_Directive_
Begin with the first line below and retype each line exactly through the line containing "from mathutils import". Any pictures are to be left out.

_Given data_
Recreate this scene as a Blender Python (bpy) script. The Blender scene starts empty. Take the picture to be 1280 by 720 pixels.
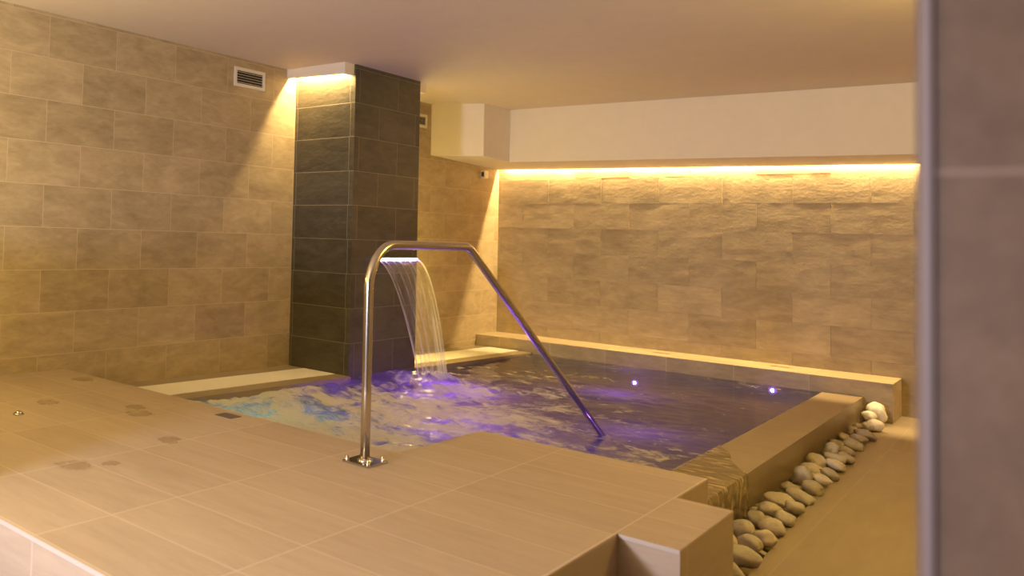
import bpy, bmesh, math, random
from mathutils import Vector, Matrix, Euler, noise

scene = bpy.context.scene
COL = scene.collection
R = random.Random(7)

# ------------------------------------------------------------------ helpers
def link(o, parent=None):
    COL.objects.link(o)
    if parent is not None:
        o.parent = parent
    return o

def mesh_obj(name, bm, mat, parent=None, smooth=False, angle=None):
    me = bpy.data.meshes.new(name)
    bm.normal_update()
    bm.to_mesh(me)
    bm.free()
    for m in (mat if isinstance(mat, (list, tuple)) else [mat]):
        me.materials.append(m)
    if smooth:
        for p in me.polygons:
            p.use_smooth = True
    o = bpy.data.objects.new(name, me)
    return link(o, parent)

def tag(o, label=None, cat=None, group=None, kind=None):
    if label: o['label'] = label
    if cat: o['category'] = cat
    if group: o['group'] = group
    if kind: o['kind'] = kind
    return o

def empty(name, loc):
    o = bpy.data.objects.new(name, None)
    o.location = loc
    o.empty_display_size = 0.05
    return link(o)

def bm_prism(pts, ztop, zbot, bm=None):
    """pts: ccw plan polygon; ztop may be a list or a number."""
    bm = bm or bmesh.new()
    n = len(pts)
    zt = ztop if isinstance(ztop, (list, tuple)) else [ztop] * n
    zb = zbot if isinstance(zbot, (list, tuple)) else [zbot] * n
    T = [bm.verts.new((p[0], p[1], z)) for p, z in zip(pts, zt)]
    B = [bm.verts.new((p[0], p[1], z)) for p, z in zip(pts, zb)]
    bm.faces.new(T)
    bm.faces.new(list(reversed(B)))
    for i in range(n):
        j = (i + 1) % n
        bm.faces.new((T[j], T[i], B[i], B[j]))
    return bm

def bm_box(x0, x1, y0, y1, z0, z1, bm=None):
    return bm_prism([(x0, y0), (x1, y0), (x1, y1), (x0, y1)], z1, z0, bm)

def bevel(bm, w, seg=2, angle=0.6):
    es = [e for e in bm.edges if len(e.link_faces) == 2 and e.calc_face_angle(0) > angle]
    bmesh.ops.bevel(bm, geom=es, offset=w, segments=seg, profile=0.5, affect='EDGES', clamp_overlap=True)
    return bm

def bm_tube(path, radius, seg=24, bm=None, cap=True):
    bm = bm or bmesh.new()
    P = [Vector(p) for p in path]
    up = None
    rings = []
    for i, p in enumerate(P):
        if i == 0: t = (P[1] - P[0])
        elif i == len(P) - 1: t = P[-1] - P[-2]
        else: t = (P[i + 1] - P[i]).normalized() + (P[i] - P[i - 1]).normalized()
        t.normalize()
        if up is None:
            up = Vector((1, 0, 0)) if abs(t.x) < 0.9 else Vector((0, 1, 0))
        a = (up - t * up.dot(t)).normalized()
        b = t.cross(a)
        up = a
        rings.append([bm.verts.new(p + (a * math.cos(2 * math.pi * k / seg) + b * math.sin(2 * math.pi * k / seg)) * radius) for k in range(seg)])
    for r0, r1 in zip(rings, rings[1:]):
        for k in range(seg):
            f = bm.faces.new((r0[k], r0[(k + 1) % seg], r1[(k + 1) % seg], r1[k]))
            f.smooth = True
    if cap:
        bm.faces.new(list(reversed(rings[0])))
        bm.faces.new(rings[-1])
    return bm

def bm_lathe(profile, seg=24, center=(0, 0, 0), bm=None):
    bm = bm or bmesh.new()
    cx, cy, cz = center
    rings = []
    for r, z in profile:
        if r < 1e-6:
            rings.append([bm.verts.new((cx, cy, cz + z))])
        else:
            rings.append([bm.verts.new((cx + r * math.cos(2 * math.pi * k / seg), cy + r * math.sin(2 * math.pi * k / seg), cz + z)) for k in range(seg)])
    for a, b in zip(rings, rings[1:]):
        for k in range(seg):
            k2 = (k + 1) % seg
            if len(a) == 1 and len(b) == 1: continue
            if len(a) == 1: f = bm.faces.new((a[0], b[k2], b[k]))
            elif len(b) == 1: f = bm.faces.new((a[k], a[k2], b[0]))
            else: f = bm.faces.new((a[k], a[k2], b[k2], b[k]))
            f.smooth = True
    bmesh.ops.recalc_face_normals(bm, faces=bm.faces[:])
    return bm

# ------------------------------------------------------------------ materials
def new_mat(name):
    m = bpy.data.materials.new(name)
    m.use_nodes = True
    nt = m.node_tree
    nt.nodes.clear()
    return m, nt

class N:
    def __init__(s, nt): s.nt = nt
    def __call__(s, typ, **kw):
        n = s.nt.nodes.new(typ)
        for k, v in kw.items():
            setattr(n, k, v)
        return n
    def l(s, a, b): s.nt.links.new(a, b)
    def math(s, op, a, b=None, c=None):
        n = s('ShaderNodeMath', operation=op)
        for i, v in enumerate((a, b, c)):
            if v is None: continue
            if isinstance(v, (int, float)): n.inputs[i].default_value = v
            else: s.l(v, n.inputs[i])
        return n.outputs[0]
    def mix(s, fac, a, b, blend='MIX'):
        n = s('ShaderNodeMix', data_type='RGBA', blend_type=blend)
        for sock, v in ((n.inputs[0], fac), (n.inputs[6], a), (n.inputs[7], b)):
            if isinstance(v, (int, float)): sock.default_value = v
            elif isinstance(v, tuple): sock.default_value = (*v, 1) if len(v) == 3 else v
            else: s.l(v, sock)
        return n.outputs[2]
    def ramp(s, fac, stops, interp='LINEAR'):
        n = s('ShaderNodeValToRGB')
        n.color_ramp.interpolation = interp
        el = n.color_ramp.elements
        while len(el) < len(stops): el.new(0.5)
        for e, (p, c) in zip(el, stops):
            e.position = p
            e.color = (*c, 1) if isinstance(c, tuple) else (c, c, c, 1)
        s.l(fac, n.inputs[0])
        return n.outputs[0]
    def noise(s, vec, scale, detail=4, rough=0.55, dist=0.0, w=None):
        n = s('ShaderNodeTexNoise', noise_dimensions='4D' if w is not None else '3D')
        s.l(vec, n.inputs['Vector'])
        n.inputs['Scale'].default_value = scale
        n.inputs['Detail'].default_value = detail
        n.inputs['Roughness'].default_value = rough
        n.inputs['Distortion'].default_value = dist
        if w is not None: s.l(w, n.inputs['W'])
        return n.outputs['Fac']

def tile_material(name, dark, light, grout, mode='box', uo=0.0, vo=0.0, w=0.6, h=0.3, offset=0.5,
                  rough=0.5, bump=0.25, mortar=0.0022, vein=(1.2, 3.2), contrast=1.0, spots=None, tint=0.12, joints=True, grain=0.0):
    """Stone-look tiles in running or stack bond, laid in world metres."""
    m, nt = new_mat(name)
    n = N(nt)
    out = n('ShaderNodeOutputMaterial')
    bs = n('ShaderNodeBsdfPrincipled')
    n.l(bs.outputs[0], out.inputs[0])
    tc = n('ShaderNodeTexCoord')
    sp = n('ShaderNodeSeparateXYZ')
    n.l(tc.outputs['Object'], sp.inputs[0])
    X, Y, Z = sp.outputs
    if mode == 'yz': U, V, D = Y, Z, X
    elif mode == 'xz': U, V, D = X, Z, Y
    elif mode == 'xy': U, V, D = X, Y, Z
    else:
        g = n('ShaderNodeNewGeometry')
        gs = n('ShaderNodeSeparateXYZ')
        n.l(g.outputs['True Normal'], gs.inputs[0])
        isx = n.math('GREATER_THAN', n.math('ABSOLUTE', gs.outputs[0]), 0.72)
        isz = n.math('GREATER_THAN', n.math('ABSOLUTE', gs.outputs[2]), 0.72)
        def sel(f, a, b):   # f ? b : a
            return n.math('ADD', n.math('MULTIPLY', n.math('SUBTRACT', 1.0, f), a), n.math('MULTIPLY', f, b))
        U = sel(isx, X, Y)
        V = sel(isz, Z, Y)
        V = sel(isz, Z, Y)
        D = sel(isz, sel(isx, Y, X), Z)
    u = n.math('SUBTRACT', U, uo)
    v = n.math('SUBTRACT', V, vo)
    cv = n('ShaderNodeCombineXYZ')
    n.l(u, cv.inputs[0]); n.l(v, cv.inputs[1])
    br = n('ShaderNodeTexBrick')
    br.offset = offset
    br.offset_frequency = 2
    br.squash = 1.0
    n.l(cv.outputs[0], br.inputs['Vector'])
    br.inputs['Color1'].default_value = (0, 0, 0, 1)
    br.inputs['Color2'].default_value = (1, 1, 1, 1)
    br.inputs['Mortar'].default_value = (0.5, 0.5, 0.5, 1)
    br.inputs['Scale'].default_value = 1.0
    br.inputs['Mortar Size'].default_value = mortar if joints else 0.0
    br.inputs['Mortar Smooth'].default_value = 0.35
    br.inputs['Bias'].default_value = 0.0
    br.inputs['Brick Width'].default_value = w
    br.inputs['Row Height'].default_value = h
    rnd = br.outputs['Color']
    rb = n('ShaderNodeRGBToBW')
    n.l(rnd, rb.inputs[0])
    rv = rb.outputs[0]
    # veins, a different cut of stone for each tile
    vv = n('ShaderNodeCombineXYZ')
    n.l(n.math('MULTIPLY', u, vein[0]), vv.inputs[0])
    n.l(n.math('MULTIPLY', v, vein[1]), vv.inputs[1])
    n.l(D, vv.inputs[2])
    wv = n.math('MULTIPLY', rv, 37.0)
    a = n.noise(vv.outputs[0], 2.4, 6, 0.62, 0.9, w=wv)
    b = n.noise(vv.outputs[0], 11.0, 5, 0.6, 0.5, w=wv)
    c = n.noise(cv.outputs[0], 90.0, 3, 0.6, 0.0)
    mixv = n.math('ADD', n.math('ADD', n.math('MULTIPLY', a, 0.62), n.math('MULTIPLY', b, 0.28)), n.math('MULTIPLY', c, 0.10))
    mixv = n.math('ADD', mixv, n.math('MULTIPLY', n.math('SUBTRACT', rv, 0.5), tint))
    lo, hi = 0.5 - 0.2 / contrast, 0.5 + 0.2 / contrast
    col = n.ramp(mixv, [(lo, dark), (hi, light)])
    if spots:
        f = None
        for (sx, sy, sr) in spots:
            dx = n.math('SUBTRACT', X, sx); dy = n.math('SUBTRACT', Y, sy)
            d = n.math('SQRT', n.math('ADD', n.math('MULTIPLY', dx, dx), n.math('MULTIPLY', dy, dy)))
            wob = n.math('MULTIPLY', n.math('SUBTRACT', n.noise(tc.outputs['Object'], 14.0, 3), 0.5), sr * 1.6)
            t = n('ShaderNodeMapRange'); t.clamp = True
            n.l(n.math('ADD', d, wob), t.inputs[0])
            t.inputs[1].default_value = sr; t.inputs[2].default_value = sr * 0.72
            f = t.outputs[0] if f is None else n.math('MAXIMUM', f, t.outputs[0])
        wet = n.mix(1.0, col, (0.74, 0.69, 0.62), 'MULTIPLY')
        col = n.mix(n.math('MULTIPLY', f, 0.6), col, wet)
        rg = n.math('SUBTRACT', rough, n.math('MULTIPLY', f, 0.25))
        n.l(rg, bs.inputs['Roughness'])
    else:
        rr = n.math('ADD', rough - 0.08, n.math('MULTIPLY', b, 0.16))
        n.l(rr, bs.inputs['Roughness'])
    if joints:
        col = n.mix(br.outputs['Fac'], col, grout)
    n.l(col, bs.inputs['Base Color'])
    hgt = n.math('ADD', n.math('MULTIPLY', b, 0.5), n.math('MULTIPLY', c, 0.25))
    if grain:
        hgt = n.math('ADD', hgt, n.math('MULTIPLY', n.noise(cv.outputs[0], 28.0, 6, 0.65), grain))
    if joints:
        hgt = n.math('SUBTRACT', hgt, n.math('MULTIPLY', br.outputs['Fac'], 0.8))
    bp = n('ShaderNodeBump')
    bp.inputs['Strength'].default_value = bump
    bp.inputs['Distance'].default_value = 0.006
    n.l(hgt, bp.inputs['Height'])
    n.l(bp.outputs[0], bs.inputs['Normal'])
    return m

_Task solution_
Recreate this scene as a Blender Python (bpy) script. The Blender scene starts empty. Take the picture to be 1280 by 720 pixels.
import bpy, bmesh, math, random
from mathutils import Vector, Matrix, Euler, noise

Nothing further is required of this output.